▶ _Aim_
Without altering anything, output the material below.

▶ _Stored data_
:::

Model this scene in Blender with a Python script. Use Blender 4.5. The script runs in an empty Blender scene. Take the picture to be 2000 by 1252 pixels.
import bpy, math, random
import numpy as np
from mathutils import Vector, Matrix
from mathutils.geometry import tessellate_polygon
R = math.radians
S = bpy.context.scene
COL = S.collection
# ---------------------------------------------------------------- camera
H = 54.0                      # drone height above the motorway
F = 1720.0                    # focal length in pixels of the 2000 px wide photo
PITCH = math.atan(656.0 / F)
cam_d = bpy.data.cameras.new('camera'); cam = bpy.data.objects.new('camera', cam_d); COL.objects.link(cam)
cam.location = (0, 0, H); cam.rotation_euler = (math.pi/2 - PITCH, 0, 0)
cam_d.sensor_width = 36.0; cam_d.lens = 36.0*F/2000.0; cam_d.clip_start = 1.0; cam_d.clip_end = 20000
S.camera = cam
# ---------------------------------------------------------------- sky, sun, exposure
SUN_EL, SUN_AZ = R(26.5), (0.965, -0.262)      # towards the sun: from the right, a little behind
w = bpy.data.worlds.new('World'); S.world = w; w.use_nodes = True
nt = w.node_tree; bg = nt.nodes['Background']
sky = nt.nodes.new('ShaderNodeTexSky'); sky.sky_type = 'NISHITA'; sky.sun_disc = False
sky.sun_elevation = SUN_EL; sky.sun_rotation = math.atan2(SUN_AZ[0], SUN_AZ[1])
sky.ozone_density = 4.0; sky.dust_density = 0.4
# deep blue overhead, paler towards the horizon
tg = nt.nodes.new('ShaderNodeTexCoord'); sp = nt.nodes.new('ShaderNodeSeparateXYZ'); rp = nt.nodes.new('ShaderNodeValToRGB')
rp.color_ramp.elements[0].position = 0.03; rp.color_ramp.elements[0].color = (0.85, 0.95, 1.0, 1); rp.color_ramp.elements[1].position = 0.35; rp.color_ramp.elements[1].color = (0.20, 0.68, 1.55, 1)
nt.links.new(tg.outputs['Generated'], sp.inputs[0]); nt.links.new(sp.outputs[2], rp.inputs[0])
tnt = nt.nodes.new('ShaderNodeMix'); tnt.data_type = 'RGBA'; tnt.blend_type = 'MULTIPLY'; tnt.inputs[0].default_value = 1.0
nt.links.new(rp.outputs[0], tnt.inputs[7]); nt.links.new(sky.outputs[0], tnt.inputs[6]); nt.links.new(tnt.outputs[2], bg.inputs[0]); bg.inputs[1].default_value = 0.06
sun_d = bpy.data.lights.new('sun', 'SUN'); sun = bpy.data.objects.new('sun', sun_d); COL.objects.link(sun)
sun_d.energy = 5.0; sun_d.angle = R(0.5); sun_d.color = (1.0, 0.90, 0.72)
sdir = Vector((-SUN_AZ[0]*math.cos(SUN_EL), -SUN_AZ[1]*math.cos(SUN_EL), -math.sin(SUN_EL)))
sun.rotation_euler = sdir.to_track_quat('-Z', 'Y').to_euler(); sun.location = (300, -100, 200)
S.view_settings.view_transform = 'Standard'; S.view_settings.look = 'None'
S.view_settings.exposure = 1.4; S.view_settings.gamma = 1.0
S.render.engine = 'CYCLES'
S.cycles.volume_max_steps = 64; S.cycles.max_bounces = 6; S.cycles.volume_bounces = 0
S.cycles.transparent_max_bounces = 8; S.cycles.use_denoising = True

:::

▶ _Problem solution_
Model this scene in Blender with a Python script. Use Blender 4.5. The script runs in an empty Blender scene. Take the picture to be 2000 by 1252 pixels.
import bpy, math, random
import numpy as np
from mathutils import Vector, Matrix
from mathutils.geometry import tessellate_polygon
R = math.radians
S = bpy.context.scene
COL = S.collection
# ---------------------------------------------------------------- camera
H = 54.0                      # drone height above the motorway
F = 1720.0                    # focal length in pixels of the 2000 px wide photo
PITCH = math.atan(656.0 / F)
cam_d = bpy.data.cameras.new('camera'); cam = bpy.data.objects.new('camera', cam_d); COL.objects.link(cam)
cam.location = (0, 0, H); cam.rotation_euler = (math.pi/2 - PITCH, 0, 0)
cam_d.sensor_width = 36.0; cam_d.lens = 36.0*F/2000.0; cam_d.clip_start = 1.0; cam_d.clip_end = 20000
S.camera = cam
# ---------------------------------------------------------------- sky, sun, exposure
SUN_EL, SUN_AZ = R(26.5), (0.965, -0.262)      # towards the sun: from the right, a little behind
w = bpy.data.worlds.new('World'); S.world = w; w.use_nodes = True
nt = w.node_tree; bg = nt.nodes['Background']
sky = nt.nodes.new('ShaderNodeTexSky'); sky.sky_type = 'NISHITA'; sky.sun_disc = False
sky.sun_elevation = SUN_EL; sky.sun_rotation = math.atan2(SUN_AZ[0], SUN_AZ[1])
sky.ozone_density = 4.0; sky.dust_density = 0.4
# deep blue overhead, paler towards the horizon
tg = nt.nodes.new('ShaderNodeTexCoord'); sp = nt.nodes.new('ShaderNodeSeparateXYZ'); rp = nt.nodes.new('ShaderNodeValToRGB')
rp.color_ramp.elements[0].position = 0.03; rp.color_ramp.elements[0].color = (0.85, 0.95, 1.0, 1); rp.color_ramp.elements[1].position = 0.35; rp.color_ramp.elements[1].color = (0.20, 0.68, 1.55, 1)
nt.links.new(tg.outputs['Generated'], sp.inputs[0]); nt.links.new(sp.outputs[2], rp.inputs[0])
tnt = nt.nodes.new('ShaderNodeMix'); tnt.data_type = 'RGBA'; tnt.blend_type = 'MULTIPLY'; tnt.inputs[0].default_value = 1.0
nt.links.new(rp.outputs[0], tnt.inputs[7]); nt.links.new(sky.outputs[0], tnt.inputs[6]); nt.links.new(tnt.outputs[2], bg.inputs[0]); bg.inputs[1].default_value = 0.06
sun_d = bpy.data.lights.new('sun', 'SUN'); sun = bpy.data.objects.new('sun', sun_d); COL.objects.link(sun)
sun_d.energy = 5.0; sun_d.angle = R(0.5); sun_d.color = (1.0, 0.90, 0.72)
sdir = Vector((-SUN_AZ[0]*math.cos(SUN_EL), -SUN_AZ[1]*math.cos(SUN_EL), -math.sin(SUN_EL)))
sun.rotation_euler = sdir.to_track_quat('-Z', 'Y').to_euler(); sun.location = (300, -100, 200)
S.view_settings.view_transform = 'Standard'; S.view_settings.look = 'None'
S.view_settings.exposure = 1.4; S.view_settings.gamma = 1.0
S.render.engine = 'CYCLES'
S.cycles.volume_max_steps = 64; S.cycles.max_bounces = 6; S.cycles.volume_bounces = 0
S.cycles.transparent_max_bounces = 8; S.cycles.use_denoising = True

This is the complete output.